Clearly, some profit-taking is going on. Consider that the rally in the S&P/TSX capped energy index has even outperformed the tech-heavy PowerShares QQQ Trust ETF by almost 2 per cent in the past year. That ETF is filled with the high-flying momentum stocks that have gone in reverse over the last couple of weeks and led the broader-market declines.

"Investor spirits are being lifted by high oil prices which are up thanks in part to geopolitical factors," such as the political crisis in the Ukraine, Mr. Dixon said. "Insiders, however, seem quite prepared to take profits as the West Texas Intermediate price nears the $105 (U.S.) per barrel mark."

Mr.

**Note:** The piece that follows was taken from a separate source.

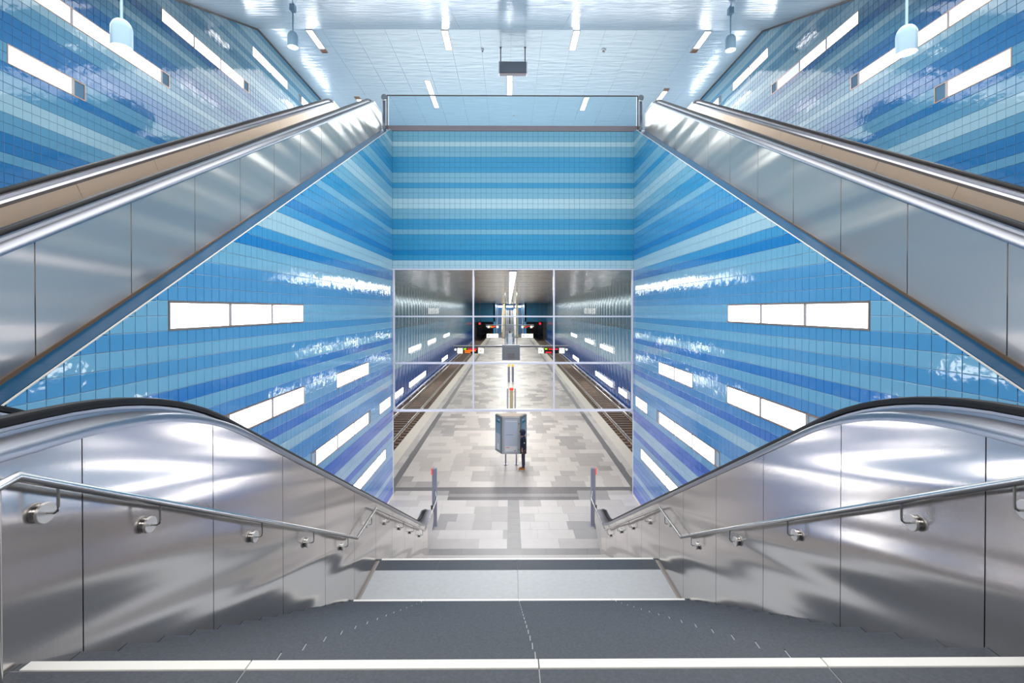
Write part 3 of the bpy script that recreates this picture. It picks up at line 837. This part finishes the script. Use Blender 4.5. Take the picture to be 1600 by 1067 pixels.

Dixon isn't suggesting Canadian oil and gas stocks are in a bubble. He thinks there remains some potentially attractive growth stocks in the oil and gas sector.

But risks appear to be rising.

"At this point, we suggest it is important to keep in mind that even if current high oil prices help to boost immediate cash flow at producers, the medium-term implications may not be so positive. Higher energy costs could end up dampening demand due to slower overall economic activity," he said.

Overall, Canadian insiders remain relatively downbeat for the Toronto market this spring - with the exception of the gold and real estate investment trust sectors. The INK sentiment indicator for TSX-listed stocks is currently at 98.1 per cent, just below the 100 per cent level that would indicate an equal number of stocks with insider buying and insider selling. A year ago, the indicator was at 150 per cent and had peaked well above 200 per cent in the early summer - where there were two stocks with insider buying for every one with selling.